Note that in the present study we relied on explicit measures but did not use implicit measures of ownership, a decision we made for two reasons. First, explicit and implicit measures of body ownership have often been demonstrated to dissociate (e.g., Liepelt, Dolk & Hommel, 2017; Ma & Hommel, 2015a, b). This implies that explicit and implicit measures rely on different kinds of information, and so far, no theoretical account for such dissociations has been suggested. This renders it unclear what kind of information implicit measures would add and which theoretical implications the convergence or divergence with explicit measures would have. Second, the inclusion of implicit measures was unlikely to be successful in our study. Previous face-ownership studies have used self–other discrimination or recognition of self–other morphed faces (e.g., Sforza et al., 2010; Tsakiris, 2008; Tajadura-Jiménez et al., 2012) as an implicit measure. The typical outcome was the tendency of participants to under-discriminate between pictures of oneself and of a very similar human other in the synchrony, compared to the asynchrony condition. This bias is commonly very small (around 5%), which renders it extremely unlikely to get anything measurable when comparing oneself against the picture of an ape.

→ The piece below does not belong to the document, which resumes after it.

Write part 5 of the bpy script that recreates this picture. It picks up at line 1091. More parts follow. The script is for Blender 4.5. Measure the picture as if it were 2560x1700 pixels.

Another important consideration pertains to the fact we did not assess participants’ stereotypes towards apes to verify whether and to what degree the common stereotype that humans are more intelligent than nonhuman animals was shared by our participants. As we pointed out, explicitly assessing this stereotype would have been likely to introduce unwelcome confounds. And yet, it would be interesting to test whether individual differences in the degree to which participants consider apes as less intelligent would predict the sizes of these synchrony-induced changes in intelligence and emotional competence judgments. Future studies might either assess these stereotypes in separate sessions and at considerable temporal distance and/or assess them in a more indirect fashion. Moreover, it would be interesting to see whether interventions of the sort investigated in the present study would lead to longer lasting changes in individual stereotypes—as suggested by the observations of Farmer et al. (2013) and Inzlicht et al. (2012). Notwithstanding these interesting open questions, our findings provide further evidence that the boundaries between perceived self and perceived other are rather flexible, and that representational self–other overlap invites illusory conjunctions of features from one representation to the other—including others of another species.